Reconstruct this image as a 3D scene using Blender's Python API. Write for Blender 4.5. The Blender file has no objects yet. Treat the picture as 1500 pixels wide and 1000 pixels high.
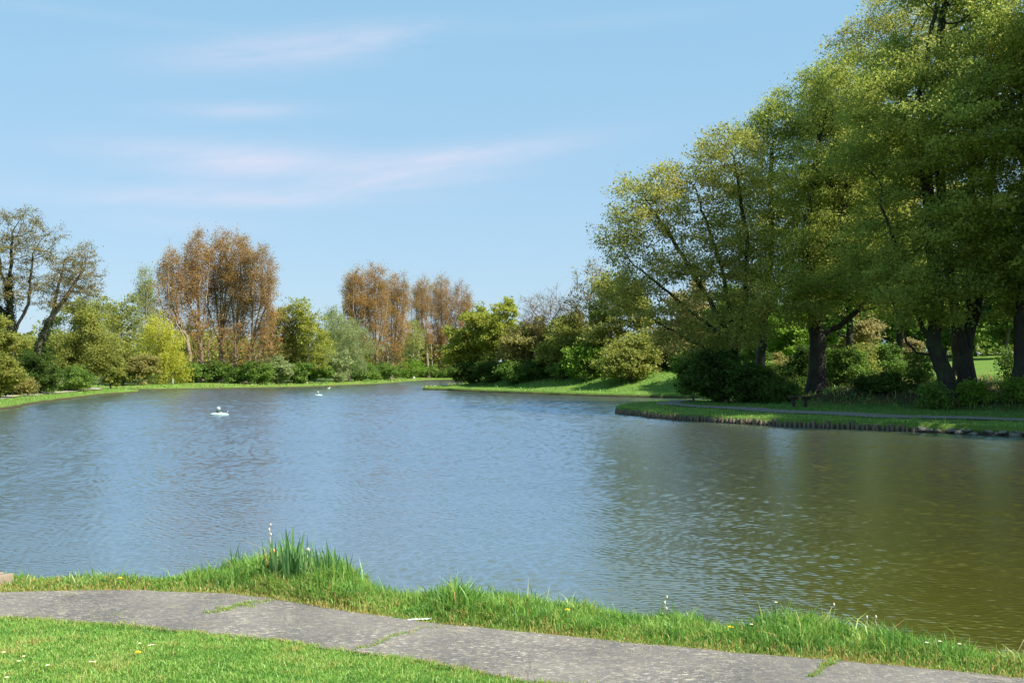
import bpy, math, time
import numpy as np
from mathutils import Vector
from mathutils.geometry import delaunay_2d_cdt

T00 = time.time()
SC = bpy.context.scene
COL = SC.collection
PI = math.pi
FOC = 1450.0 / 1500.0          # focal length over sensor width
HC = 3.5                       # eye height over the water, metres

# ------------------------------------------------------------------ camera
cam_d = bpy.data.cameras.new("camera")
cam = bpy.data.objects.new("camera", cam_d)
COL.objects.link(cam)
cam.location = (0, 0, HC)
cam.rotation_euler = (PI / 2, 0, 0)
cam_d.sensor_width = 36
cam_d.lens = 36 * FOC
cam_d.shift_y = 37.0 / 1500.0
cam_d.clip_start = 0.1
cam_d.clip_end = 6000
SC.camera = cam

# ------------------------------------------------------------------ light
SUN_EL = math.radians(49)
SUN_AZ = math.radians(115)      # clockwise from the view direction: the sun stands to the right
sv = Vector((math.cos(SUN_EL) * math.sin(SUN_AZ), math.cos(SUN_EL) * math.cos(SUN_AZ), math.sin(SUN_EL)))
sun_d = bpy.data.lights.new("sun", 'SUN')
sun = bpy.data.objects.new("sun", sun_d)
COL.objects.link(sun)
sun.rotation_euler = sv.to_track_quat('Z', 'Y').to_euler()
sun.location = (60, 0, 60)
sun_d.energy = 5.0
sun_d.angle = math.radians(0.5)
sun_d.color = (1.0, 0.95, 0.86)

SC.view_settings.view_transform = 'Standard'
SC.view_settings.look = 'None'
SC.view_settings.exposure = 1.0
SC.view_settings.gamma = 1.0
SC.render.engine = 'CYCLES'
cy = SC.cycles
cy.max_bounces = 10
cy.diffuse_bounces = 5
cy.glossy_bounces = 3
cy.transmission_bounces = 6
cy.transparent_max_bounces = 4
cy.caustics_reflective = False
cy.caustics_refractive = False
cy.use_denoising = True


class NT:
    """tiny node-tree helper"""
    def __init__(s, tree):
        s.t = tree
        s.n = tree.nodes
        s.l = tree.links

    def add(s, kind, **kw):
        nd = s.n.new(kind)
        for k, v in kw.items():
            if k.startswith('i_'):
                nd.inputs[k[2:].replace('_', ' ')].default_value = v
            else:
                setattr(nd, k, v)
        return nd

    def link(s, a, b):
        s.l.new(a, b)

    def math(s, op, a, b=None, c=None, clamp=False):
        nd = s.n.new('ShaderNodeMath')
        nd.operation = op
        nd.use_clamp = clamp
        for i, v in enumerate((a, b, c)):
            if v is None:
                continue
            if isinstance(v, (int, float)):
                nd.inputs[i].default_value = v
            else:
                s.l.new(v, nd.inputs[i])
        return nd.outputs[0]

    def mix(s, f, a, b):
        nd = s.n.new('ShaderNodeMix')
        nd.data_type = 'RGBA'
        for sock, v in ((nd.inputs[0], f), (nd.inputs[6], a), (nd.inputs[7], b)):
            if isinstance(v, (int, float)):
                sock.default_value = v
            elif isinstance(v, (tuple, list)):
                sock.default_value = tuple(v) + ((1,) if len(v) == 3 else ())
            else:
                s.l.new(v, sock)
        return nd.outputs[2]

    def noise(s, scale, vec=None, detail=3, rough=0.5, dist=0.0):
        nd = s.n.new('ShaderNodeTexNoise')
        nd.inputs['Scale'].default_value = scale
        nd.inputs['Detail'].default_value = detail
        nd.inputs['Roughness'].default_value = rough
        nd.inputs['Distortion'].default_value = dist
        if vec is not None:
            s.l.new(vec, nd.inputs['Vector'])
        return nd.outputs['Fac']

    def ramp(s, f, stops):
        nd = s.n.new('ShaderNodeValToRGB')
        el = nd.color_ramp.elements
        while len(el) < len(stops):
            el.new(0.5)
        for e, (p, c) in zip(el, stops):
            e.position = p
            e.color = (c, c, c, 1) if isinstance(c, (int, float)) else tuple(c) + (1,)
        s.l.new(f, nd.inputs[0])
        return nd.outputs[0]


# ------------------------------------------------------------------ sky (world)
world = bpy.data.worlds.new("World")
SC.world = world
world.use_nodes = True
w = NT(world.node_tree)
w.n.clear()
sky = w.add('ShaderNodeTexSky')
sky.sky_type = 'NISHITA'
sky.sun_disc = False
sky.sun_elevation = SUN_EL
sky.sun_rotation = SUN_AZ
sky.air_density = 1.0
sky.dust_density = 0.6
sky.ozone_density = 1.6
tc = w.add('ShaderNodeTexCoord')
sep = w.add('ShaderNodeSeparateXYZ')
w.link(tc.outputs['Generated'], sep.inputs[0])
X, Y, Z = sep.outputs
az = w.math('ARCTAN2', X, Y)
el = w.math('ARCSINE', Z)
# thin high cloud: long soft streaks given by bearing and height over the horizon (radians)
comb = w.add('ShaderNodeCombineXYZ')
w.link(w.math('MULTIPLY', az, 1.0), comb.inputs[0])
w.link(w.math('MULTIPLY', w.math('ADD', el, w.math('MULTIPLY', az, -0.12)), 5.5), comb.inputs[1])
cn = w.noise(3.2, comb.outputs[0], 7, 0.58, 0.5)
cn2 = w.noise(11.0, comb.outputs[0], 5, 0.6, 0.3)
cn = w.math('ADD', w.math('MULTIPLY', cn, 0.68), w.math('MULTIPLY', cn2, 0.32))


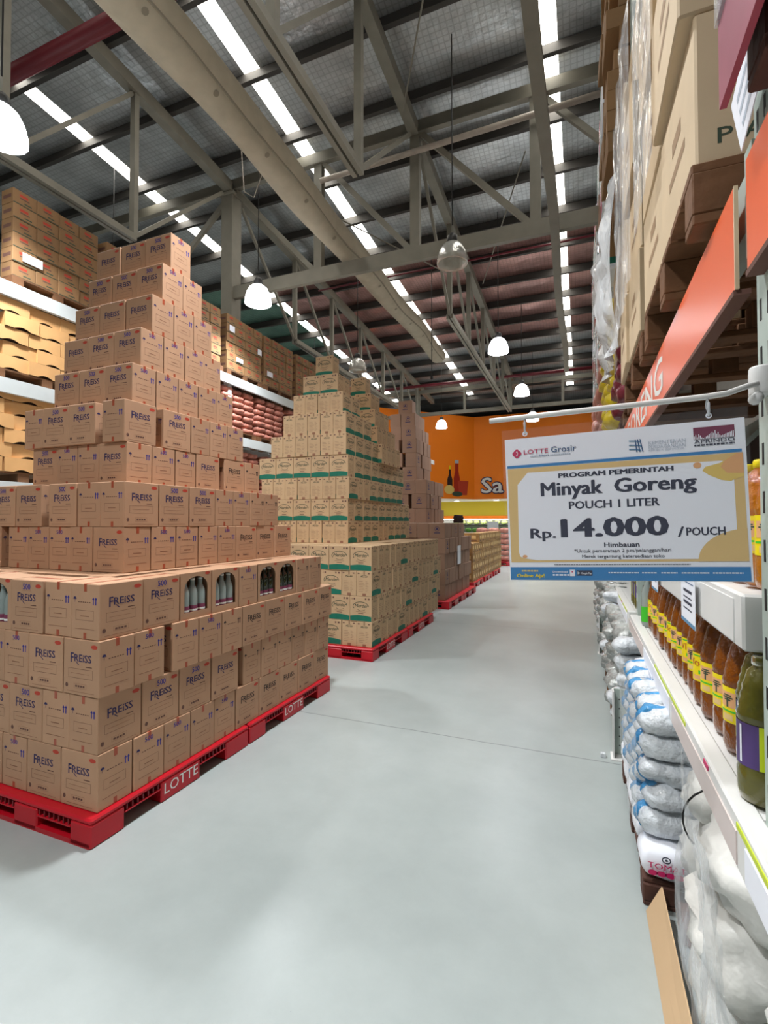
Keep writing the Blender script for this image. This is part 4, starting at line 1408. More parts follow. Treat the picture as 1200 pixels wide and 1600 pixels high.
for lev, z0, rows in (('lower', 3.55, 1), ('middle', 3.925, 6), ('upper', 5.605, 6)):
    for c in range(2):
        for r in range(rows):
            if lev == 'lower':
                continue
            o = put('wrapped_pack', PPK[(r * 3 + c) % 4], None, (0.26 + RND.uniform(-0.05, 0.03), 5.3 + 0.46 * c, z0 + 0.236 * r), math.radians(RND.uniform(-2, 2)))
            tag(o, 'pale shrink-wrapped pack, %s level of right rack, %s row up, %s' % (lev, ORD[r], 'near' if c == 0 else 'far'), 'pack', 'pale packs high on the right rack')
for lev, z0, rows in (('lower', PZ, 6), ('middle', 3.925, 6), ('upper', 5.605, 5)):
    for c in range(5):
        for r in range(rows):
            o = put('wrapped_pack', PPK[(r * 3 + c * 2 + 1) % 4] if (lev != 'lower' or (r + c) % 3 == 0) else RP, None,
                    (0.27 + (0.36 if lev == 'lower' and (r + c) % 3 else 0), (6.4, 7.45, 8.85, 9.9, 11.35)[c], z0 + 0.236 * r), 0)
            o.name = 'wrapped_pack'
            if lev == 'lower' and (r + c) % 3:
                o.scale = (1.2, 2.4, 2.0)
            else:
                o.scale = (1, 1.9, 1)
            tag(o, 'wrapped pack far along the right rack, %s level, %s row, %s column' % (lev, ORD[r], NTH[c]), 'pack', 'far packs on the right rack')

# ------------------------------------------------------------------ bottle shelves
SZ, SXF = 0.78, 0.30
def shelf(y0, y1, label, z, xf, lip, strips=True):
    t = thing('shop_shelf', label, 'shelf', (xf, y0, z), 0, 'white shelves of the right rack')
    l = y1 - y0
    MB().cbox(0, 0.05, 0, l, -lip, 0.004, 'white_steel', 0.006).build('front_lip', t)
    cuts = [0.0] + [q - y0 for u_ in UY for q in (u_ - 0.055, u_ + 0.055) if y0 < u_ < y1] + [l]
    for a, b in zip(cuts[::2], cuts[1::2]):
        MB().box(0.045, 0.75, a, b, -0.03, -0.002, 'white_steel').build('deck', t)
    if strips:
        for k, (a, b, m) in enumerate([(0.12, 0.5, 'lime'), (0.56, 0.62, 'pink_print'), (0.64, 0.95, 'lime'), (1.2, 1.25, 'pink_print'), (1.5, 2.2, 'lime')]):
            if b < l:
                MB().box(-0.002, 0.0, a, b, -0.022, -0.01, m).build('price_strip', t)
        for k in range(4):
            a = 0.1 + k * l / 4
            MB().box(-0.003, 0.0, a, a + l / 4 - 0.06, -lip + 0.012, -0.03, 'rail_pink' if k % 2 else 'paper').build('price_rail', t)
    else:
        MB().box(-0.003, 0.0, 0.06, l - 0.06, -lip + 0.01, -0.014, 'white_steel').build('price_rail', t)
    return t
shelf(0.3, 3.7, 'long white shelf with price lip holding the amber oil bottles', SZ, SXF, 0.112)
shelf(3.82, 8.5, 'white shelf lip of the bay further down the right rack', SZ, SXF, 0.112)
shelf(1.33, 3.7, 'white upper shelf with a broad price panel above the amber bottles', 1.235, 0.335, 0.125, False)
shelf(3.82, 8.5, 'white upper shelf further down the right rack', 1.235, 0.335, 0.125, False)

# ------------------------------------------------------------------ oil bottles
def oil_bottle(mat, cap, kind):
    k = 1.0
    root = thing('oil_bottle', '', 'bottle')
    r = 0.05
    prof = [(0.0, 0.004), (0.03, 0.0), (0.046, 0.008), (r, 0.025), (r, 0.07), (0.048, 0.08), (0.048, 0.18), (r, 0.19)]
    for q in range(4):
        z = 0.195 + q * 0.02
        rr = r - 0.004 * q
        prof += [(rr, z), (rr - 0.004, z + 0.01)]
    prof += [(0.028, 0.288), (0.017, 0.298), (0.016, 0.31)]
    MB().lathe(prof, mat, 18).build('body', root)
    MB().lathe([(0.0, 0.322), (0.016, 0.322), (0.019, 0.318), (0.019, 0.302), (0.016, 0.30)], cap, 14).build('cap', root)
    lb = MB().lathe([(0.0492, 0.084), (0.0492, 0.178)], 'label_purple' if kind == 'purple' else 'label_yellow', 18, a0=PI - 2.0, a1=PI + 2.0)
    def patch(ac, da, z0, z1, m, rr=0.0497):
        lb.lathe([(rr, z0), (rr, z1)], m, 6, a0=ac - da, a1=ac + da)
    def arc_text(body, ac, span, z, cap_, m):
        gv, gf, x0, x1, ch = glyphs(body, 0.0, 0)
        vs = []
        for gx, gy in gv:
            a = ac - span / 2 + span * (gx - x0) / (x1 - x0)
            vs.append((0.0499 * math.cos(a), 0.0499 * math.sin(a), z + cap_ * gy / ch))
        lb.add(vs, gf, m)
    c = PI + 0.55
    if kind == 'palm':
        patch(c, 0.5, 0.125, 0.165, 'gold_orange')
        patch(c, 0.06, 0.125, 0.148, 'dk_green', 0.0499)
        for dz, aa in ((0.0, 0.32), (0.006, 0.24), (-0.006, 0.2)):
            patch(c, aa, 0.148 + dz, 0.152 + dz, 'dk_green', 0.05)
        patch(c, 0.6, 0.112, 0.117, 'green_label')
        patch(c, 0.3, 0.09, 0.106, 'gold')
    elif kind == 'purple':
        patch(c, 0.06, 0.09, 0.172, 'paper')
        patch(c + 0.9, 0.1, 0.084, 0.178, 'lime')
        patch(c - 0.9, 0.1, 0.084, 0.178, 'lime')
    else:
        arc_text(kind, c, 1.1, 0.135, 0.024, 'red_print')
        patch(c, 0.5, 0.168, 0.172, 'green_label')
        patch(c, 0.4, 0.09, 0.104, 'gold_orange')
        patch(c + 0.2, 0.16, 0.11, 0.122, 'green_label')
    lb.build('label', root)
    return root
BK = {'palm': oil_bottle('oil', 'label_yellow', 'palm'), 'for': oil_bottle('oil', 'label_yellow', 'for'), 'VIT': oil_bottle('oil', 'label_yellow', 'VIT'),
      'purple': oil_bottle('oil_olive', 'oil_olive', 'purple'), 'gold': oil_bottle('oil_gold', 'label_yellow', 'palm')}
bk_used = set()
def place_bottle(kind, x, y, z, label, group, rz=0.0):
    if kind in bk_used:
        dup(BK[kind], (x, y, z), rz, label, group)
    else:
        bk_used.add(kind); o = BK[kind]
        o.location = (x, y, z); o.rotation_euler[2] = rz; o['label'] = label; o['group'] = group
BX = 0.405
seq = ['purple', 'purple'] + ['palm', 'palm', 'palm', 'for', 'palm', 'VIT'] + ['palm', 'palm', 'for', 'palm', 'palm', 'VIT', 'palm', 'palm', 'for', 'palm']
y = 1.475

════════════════

=== What to do ===
Above are the records; repeat their lines from the first through the line containing "the water, metres", and leave out each picture.

=== Task answer ===
Reconstruct this image as a 3D scene using Blender's Python API. Write for Blender 4.5. The Blender file has no objects yet. Treat the picture as 1500 pixels wide and 1000 pixels high.
import bpy, math, time
import numpy as np
from mathutils import Vector
from mathutils.geometry import delaunay_2d_cdt

T00 = time.time()
SC = bpy.context.scene
COL = SC.collection
PI = math.pi
FOC = 1450.0 / 1500.0          # focal length over sensor width
HC = 3.5                       # eye height over the water, metres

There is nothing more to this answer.